On asking her Generation Z cast members to help make the script sound authentic
When I hired them I brought them together and said: "We're going to read the script and every time something feels inauthentic, I want you to raise your hand and tell me. If there's a moment that you think could sound more organic, I just want you to rewrite it in your own voice." ...
Sometimes it was just sort of slang that would be a little bit more natural. Sometimes it would be something more significant, like: There used to be a line in the script where Molly said to Amy, "You've been out for two years and you've never had a lesbian experience. I want that for you." And when we were rehearsing, the girls called me over and said: "You know, Liv, we don't really say 'lesbian experience,' we would just say experience."

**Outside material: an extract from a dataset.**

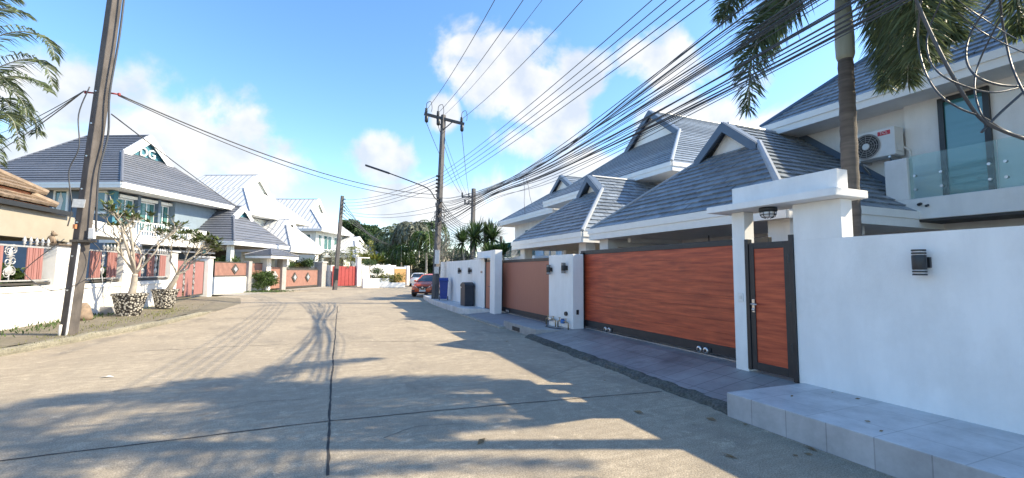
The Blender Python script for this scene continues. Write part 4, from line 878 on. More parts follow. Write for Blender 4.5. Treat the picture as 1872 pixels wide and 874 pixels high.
# gate lodge
GL = thing('gate_lodge', 'little blue-tiled pavilion roof on white posts over a small slatted gate', 'gate lodge', at(35, 21.5))
pa = [(32.9, 20.4, 2.85), (37.0, 20.4, 2.85), (37.0, 22.6, 2.85), (32.9, 22.6, 2.85)]; r1, r2 = (34.6, 21.5, 3.42), (35.3, 21.5, 3.42)
mb = MB(TL)
for P in ([pa[0], pa[1], r2, r1], [pa[2], pa[3], r1, r2], [pa[0], pa[3], r1], [pa[1], pa[2], r2]): tile_face(mb, P, .3, None, .05, 0, rnd, origin=P[0])
ro = mb.build('roof', M['dutile'], GL, recalc=False)
mb = MB(TL)
for a, b in ((pa[0], r1), (pa[3], r1), (pa[1], r2), (pa[2], r2), (r1, r2)): mb.tube([V(a) + V((0, 0, .04)), V(b) + V((0, 0, .04))], .06, 6)
mb.build('hip_cap', M['dutile'], ro)
mb = MB(TL); mb.box(32.95, 36.95, 20.45, 22.55, 2.62, 2.82); mb.build('fascia', M['trim'], ro)
for u in (34.1, 36.3):
    mb = MB(TL); mb.box(u - .3, u + .3, 21.3, 21.8, 0, 2.62); mb.build('post', M['whiteL'] if u < 35 else M['grey'], GL, bevel=.01)
mb = MB(TL)
for i in range(12): x = 34.42 + i * .135; mb.box(x, x + .1, 21.5, 21.54, .2, 1.95)
mb.build('slatted_gate', M['salmon'], GL); mb = MB(TL); diamond(mb, 35.2, 21.48, 1.2, .45); mb.build('diamond_panel', M['silver'], GL)
# salmon sliding gate
g = thing('driveway_gate', 'salmon slatted gate with two dark diamonds in front of the white-roofed carport', 'gate', at(39.8, 21.9))
mb = MB(TL); mb.box(36.7, 43.0, 21.75, 21.85, .1, .26); mb.box(36.7, 43.0, 21.75, 21.85, 1.72, 1.86); mb.build('rail', M['dark'], g)
mb = MB(TL); n = 46
for i in range(n): x = 36.72 + i * 6.26 / n; mb.box(x, x + .1, 21.78, 21.82, .26, 1.72)
mb.build('slats', M['salmon'], g)
for u in (38.7, 41.0):
    mb = MB(TL); diamond(mb, u, 21.74, 1.05, .46); d = mb.build('diamond_panel', M['dark'], g); mb = MB(TL); diamond(mb, u, 21.70, 1.05, .26); mb.build('diamond_inset', M['hipcap'], d)
mb = MB(TL)
for i in range(40): x = 36.8 + i * .155; mb.lathe([(.02, 1.86), (.025, 1.93), (.004, 2.06)], (x, 21.8, 0), 5)
mb.build('spikes', M['dark'], g)
w = thing('gate_pier', 'pair of broad grey and white piers left of the small leaning street pole', 'pier', at(44, 21.5))
mb = MB(TL); mb.box(43.1, 44.1, 21.4, 22.2, 0, 2.5); mb.build('pier', M['grey'], w, bevel=.015)
mb = MB(TL); mb.box(44.4, 46.0, 21.1, 21.9, 0, 2.25); mb.build('side_wall', M['whiteL'], w, bevel=.015)
mb = MB(TL); mb.box(43.02, 44.18, 21.32, 22.28, 2.501, 2.58); mb.build('cap', M['whiteL'], w, bevel=.01)
mb = MB(TL); mb.add([(28, 21.6, .05), (28, 19.4, .012), (36.4, 20.2, .012), (46, 19.9, .012), (46.5, 21.7, .05)], [(0, 1, 2, 3, 4)]); structure(mb.build('driveway_apron', M['apron'], recalc=False))

HW = thing('house', 'white house with white seamed metal roofs just right of the dark blue house', 'house', at(43, 30))
for (a, b, v0, z0, zr, g_, zg, D, hb, bw) in ((38.3, 49.3, 26, 7.05, 11.6, 29, 9.78, 37, 2.2, .45), (39.2, 46.6, 22.5, 3.66, 6.83, 24.8, 6.15, 30, 1.5, .32)):
    dutch_roof(HW, TL, a, b, v0, z0, zr, g_, zg, D, hb, M['whiteroof'], M['trim'], M['seam'], M['trim'], M['w1wall'], 50, None, .02, 0, rnd, seam=.55, bw=bw, cap=.06, fascia=.28)
mb = MB(TL); mb.box(39.2, 48.5, 27.2, 36, .1, 6.7); mb.build('wall', M['w1wall'], HW)
for u in (39.6, 46.2): mb = MB(TL); mb.box(u - .2, u + .2, 22.9, 23.3, .1, 3.38); mb.build('column', M['w1wall'], HW)
for (a, b) in ((43.0, 44.2), (45.2, 47.6)): window(HW, TL, a, b, 27.19, 4.3, 6.3, M['trim'], M['teal2'], .09, 2)
HW2 = thing('house', 'farther white house with white metal roofs and green windows left of the small street pole', 'house', at(57, 31))
for (a, b, v0, z0, zr, g_, zg, D, hb, bw) in ((51.9, 61.3, 26, 6.78, 11.2, 29, 9.5, 37, 2.2, .45), (54.5, 66.3, 22.7, 3.65, 6.45, 24.9, 5.75, 30, 1.5, .3)):
    dutch_roof(HW2, TL, a, b, v0, z0, zr, g_, zg, D, hb, M['whiteroof'], M['trim'], M['seam'], M['trim'], M['w1wall'], 50, None, .02, 0, rnd, seam=.6, bw=bw, cap=.07, fascia=.28)
mb = MB(TL); mb.box(52.5, 60.6, 27.0, 36, .1, 6.5); mb.build('wall', M['w1wall'], HW2)
for (a, b) in ((53.0, 53.9), (54.4, 56.6), (57.2, 59.8)): window(HW2, TL, a, b, 26.99, 4.3, 6.2, M['trim'], M['teal2'], .1, 2)
window(HW2, TS, 27.6, 29.4, 52.49, 4.6, 6.2, M['trim'], M['teal2'], .1, 2)
for u in (55, 60.4, 65.8): mb = MB(TL); mb.box(u - .22, u + .22, 23.1, 23.5, .1, 3.37); mb.build('column', M['w1wall'], HW2)

# red gate, white wall, golden gate (boundary of the far corner plots)
def wline(p, q):
    p, q = V((*p, 0)), V((*q, 0)); u = (q - p).normalized(); v = V((-u.y, u.x, 0)); T = Matrix((u, v, V((0, 0, 1)))).transposed().to_4x4(); T.translation = p; return T, (q - p).length
def gnd(px, py, z=.05): p = GZ(px, py, z); return (p.x, p.y)
T1, L1 = wline(gnd(607, 524), gnd(660, 522.5))
g = thing('driveway_gate', 'plain bright red metal gate behind the small leaning street pole', 'gate', tuple(T1 @ V((L1 / 2, 0, .05))))
mb = MB(T1); mb.box(0, L1 - .3, 0, .06, .1, 2.15)
for i in range(7): x = .1 + i * (L1 - .5) / 6.6; mb.box(x, x + .05, -.03, 0, .1, 2.15)
mb.build('panel', M['redgate'], g)
w = thing('gate_pier', 'slim white pier at the right end of the bright red gate', 'pier', tuple(T1 @ V((L1, 0, 0))))
q_ = (T1.inverted() @ V((*gnd(648, 522.5), 0))).x
mb = MB(T1); mb.box(q_ - .22, q_ + .22, -.25, .2, 0, 3.05); mb.build('pier', M['white'], w, bevel=.02)
mb = MB(T1); mb.box(q_ - .3, q_ + 1.3, -.32, .28, 3.051, 3.15); mb.build('cap', M['white'], w, bevel=.02)
T2, L2 = wline(gnd(661, 522.5), gnd(722, 520.5))
w = thing('boundary_wall', 'sunlit white wall behind the cloud-pruned topiary planters', 'wall', tuple(T2 @ V((L2 / 2, 0, 0))))
mb = MB(T2); mb.box(0, L2 + .1, 0, .25, 0, 2.35); mb.build('wall', M['white'], w); 
for x in (.2, L2 * .45, L2 * .8): mb = MB(T2); mb.box(x - .15, x + .15, -.05, .28, 0, 2.45); mb.build('pier', M['white'], w)
T3, L3 = wline(gnd(722, 521.5), gnd(747, 520.5))
g = thing('driveway_gate', 'golden wood gate at the end of the sunlit white wall', 'gate', tuple(T3 @ V((L3 / 2, 0, .05))))
mb = MB(T3); mb.box(0, L3 - .5, .1, .16, .15, 1.95)
for i in range(8): mb.box(.02, L3 - .52, .07, .099, .2 + i * .215, .38 + i * .215)
mb.build('panel', M['gold'], g)
mb = MB(T3); mb.box(0, L3 - .5, .06, .2, 1.951, 2.15); mb.build('beam', M['white'], g)
w = thing('gate_pier', 'white pier at the right end of the golden wood gate', 'pier', tuple(T3 @ V((L3, 0, 0))))
mb = MB(T3); mb.box(L3 - .45, L3, -.1, .4, 0, 2.3); mb.build('pier', M['white'], w, bevel=.02)
# ================================================================== poles, lamps and wires
def catmull(P, n=8):
    P = [V(p) for p in P]; out = []
    for i in range(len(P) - 1):
        a, b, c, d = P[max(i - 1, 0)], P[i], P[i + 1], P[min(i + 2, len(P) - 1)]
        for k in range(n):
            t = k / n; out.append(.5 * ((2 * b) + (c - a) * t + (2 * a - 5 * b + 4 * c - d) * t * t + (3 * b - a - 3 * c + d) * t ** 3))
    return out + [P[-1]]
def taper_pole(parent, base, top, h0, h1, mat_, rz, name='shaft'):
    b, t = V(base), V(top); vs = []; n = 10
    x = V((math.cos(rz), math.sin(rz), 0)); y = V((-x.y, x.x, 0))
    prof = [(1, .55), (.55, 1), (-.55, 1), (-1, .55), (-1, -.55), (-.55, -1), (.55, -1), (1, -.55)]
    prof = [(.92, -1), (1, -.92), (1, .92), (.92, 1), (-.92, 1), (-1, .92), (-1, -.92), (-.92, -1)]
    rn = random.Random(4)
    for i in range(n + 1):
        p = b.lerp(t, i / n); h = h0 + (h1 - h0) * i / n
        for q in prof: vs.append(p + x * q[0] * h * (1 + rn.uniform(-.02, .02)) + y * q[1] * h * .85)
    k = 8; mb = MB(); mb.add(vs, [(i * k + j, i * k + (j + 1) % k, (i + 1) * k + (j + 1) % k, (i + 1) * k + j) for i in range(n) for j in range(k)] + [tuple(range(n * k, n * k + k))])
    return mb.build(name, mat_, parent)
PLN = 'utility poles along the street'
lb_ = V((-5.60, 13.74, .1)); lt_ = V((-5.08, 13.48, 9.4)); ld = (lt_ - lb_) / (lt_.z - lb_.z)
LPz = lambda z: lb_ + ld * (z - lb_.z)
P1 = thing('utility_pole', 'thick weathered square concrete pole leaning beside the near fence, with a pale conduit', 'utility pole', tuple(lb_), 0, PLN)
taper_pole(P1, lb_, lt_, .13, .105, M['pole'], R(55))
f_ = V((.5, -.87, 0)).normalized()                       # faces the camera
mb = MB(); mb.tube([LPz(.1) + V((.03, -.19, .0)), LPz(.25) + V((.03, -.165, 0)), LPz(2.3) + V((0.03, -.145, 0))], .024, 8); mb.tube([LPz(.1) + V((-.1, -.16, 0)), LPz(.4) + V((-.1, -.15, 0))], .028, 8); mb.build('conduit', M['whiteL'], P1, True)
mb = MB(); c = LPz(2.36); mb.obox(c + V((.1, -.16, 0)), (.24, -.0, 0), (0, .04, 0), (0, 0, .025)); mb.lathe([(.2, -.03), (.205, 0), (.2, .03)], (c.x, c.y, c.z), 12); mb.build('strap', M['dark'], P1)
mb = MB(); c = LPz(2.55); mb.obox(c + V((.22, -.1, 0)), (.06, -.015, 0), (.01, .04, 0), (0, 0, .13)); mb.build('service_box', M['acwhite'], P1, bevel=.01)
mb = MB(); c = LPz(3.15); mb.obox(c + V((-.06, -.19, .1)), (.11, .0, 0), (.003, .01, 0), (0.01, 0, .10)); mb.build('notice', M['silver'], P1)
mb = MB(); c = LPz(2.7); mb.obox(c + V((-.09, -.16, 0)), (.025, -.008, 0), (.01, .02, 0), (0, 0, .05)); mb.build('orange_box', M['orange'], P1)
for zz, side in ((6.05, 1), (6.0, -1)):
    mb = MB(); c = LPz(zz); x = V((side * .16, .02, 0)); mb.tube([c + x, c + x * 1.9], .02, 6); mb.lathe([(.02, -.035), (.035, -.02), (.022, 0), (.035, .02), (.02, .035)], tuple(c + x * 2), 10); mb.build('insulator', M['redgate'] if side > 0 else M['redgate'], P1, True)
for i in range(7):
    mb = MB(); c = LPz(1.2 + i * .8); mb.lathe([(.018, -.02), (.018, .02)], tuple(c + V((-.05, -.19 + i * .006, 0))), 8, 'y'); mb.build('bolt', M['steel'], P1)
CABG = 'black cables strung along and across the street'
def cable(pts, r, label, group=CABG, name='cable', n=6, k=8):
    mb = MB(); mb.tube(catmull(pts, k), r, n); return tag(mb.build(name, M['cable'], smooth=True, recalc=False), label, 'cable', group)
def sagged(p, q, s, n=10): p, q = V(p), V(q); return [p.lerp(q, i / n) - V((0, 0, 4 * s * (i / n) * (1 - i / n))) for i in range(n + 1)]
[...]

And I thought: That's great. Change it. That's wonderful. ... Things have really changed ... Ten to 13 years ago when I was playing a young, queer woman on network television on The O.C. it was a very different conversation. It was all about owning labels and being very upfront about labels. ... It was a different conversation at that time.
On whether this film about female friendship could have been made by a man
I'm sure it could, and it would just feel slightly different. ... Men can make stories about women — just like Bo Burnham's incredible film Eighth Grade. ... I encourage men to direct films about women, and I encourage women to direct films about men — because we kind of have to break out of this assumption that female directors are here to tell "the lady stories." ... It's not necessary to separate us. ...
Amy Heckerling directed both Fast Times at Ridgemont High and Clueless, and it's probable that a lot of people growing up on those films didn't realize they were both directed by a woman. ... I hope [audiences watching Booksmart] just feel that it's a good film that feels authentic and funny, and that when they look up and see that it's a woman they say, "Oh, that's interesting."